2. The combination defined in claim 1 wherein said annular rib projects radially inwardly to engage said circular surface of said neck portion to form said liquid-tight seal.

3. The combination defined in claim 1 wherein said one-piece tubular body comprises polyvinyl chloride material.

4. The combination defined in claim 1 wherein said inlet portion of said body projects into said neck portion of said container, and said annular rib projects radially outwardly to engage said circular surface of said neck portion to form said liquid-tight seal.

5. The combination in claim 4 wherein said inlet portion of said tubular body has a center axis and a corrugated configuration in axial cross-section.

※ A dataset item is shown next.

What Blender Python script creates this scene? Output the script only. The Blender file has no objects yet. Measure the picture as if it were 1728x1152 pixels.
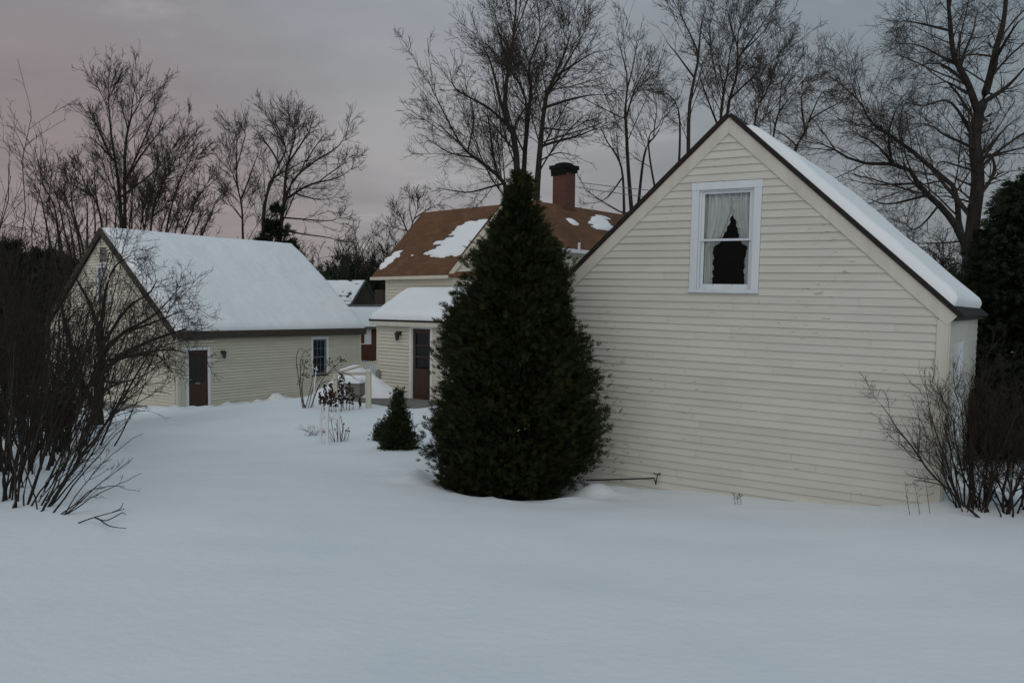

6. The combination defined in claim 1 and including a dip-molded tip member of resilient and flexible rubber-like material, said tip member having a substantially uniform wall thickness and surrounding said outlet portion of said body in removable friction engagement, and said tip member defines a discharge opening substantially smaller than said outlet portion of said body.

7. The combination defined in claim 6 wherein said tip member includes a tubular discharge portion defining said discharge opening and projecting at an acute angle with respect to the axis of said tubular body.

8. A method of dispensing a liquid from a container having an annular neck portion defining an outlet and having external helical threads adjacent a circular surface, comprising the steps of heating an elongated mold, dipping the mold into a liquid plastics material to form a layer on the mold, curing the layer with heat, stripping the layer from the mold to form an elongated one-piece tubular spout body of resilient and flexible rubber-like material, the body defining a passage and including an enlarged annular inlet end portion and a smaller annular outlet end portion and with the inlet end portion having a peripherally extending annular rib, pressing the inlet end portion of the body axially with respect to the neck portion of the container with the inlet end portion forming a friction engagement with the neck portion and the annular rib forming a liquid-tight seal with the circular surface of the neck portion, pinching the tubular body to close the passage, at least partially inverting the container and spout, and releasing the pinching of the body to permit liquid to flow from the container through the spout.